:: Recorded data ::
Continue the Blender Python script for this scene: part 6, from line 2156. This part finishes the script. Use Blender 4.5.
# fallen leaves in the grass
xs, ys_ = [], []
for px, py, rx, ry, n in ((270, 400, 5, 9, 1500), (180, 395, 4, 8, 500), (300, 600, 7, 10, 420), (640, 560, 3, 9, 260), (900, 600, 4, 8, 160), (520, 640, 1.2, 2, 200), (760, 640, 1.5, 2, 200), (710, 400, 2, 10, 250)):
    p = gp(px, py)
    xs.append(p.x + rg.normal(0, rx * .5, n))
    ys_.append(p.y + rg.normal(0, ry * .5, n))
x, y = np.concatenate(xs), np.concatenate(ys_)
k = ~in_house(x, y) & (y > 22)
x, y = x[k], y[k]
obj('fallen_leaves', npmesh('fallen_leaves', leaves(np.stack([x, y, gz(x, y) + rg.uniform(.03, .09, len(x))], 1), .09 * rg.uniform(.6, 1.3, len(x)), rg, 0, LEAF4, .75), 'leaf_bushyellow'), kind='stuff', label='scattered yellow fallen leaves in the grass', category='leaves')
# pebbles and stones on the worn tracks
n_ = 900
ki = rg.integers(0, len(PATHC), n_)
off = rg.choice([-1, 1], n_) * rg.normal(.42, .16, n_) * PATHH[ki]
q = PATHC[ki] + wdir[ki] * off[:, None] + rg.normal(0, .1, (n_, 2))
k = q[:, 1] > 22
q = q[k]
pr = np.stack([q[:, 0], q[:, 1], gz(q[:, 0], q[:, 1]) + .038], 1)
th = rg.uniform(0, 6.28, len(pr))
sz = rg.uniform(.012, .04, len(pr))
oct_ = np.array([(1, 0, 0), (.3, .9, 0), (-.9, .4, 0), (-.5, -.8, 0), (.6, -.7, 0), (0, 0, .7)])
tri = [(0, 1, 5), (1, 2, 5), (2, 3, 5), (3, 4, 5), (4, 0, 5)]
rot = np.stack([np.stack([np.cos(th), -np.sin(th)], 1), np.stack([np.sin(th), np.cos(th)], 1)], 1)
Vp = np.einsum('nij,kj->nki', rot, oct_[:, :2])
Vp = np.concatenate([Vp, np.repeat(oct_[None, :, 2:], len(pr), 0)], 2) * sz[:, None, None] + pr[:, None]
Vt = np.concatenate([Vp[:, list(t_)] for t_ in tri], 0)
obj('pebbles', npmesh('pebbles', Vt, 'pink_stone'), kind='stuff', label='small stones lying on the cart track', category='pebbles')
:::
Quote the entire listing above exactly.

Continue the Blender Python script for this scene: part 6, from line 2156. This part finishes the script. Use Blender 4.5.
# fallen leaves in the grass
xs, ys_ = [], []
for px, py, rx, ry, n in ((270, 400, 5, 9, 1500), (180, 395, 4, 8, 500), (300, 600, 7, 10, 420), (640, 560, 3, 9, 260), (900, 600, 4, 8, 160), (520, 640, 1.2, 2, 200), (760, 640, 1.5, 2, 200), (710, 400, 2, 10, 250)):
    p = gp(px, py)
    xs.append(p.x + rg.normal(0, rx * .5, n))
    ys_.append(p.y + rg.normal(0, ry * .5, n))
x, y = np.concatenate(xs), np.concatenate(ys_)
k = ~in_house(x, y) & (y > 22)
x, y = x[k], y[k]
obj('fallen_leaves', npmesh('fallen_leaves', leaves(np.stack([x, y, gz(x, y) + rg.uniform(.03, .09, len(x))], 1), .09 * rg.uniform(.6, 1.3, len(x)), rg, 0, LEAF4, .75), 'leaf_bushyellow'), kind='stuff', label='scattered yellow fallen leaves in the grass', category='leaves')
# pebbles and stones on the worn tracks
n_ = 900
ki = rg.integers(0, len(PATHC), n_)
off = rg.choice([-1, 1], n_) * rg.normal(.42, .16, n_) * PATHH[ki]
q = PATHC[ki] + wdir[ki] * off[:, None] + rg.normal(0, .1, (n_, 2))
k = q[:, 1] > 22
q = q[k]
pr = np.stack([q[:, 0], q[:, 1], gz(q[:, 0], q[:, 1]) + .038], 1)
th = rg.uniform(0, 6.28, len(pr))
sz = rg.uniform(.012, .04, len(pr))
oct_ = np.array([(1, 0, 0), (.3, .9, 0), (-.9, .4, 0), (-.5, -.8, 0), (.6, -.7, 0), (0, 0, .7)])
tri = [(0, 1, 5), (1, 2, 5), (2, 3, 5), (3, 4, 5), (4, 0, 5)]
rot = np.stack([np.stack([np.cos(th), -np.sin(th)], 1), np.stack([np.sin(th), np.cos(th)], 1)], 1)
Vp = np.einsum('nij,kj->nki', rot, oct_[:, :2])
Vp = np.concatenate([Vp, np.repeat(oct_[None, :, 2:], len(pr), 0)], 2) * sz[:, None, None] + pr[:, None]
Vt = np.concatenate([Vp[:, list(t_)] for t_ in tri], 0)
obj('pebbles', npmesh('pebbles', Vt, 'pink_stone'), kind='stuff', label='small stones lying on the cart track', category='pebbles')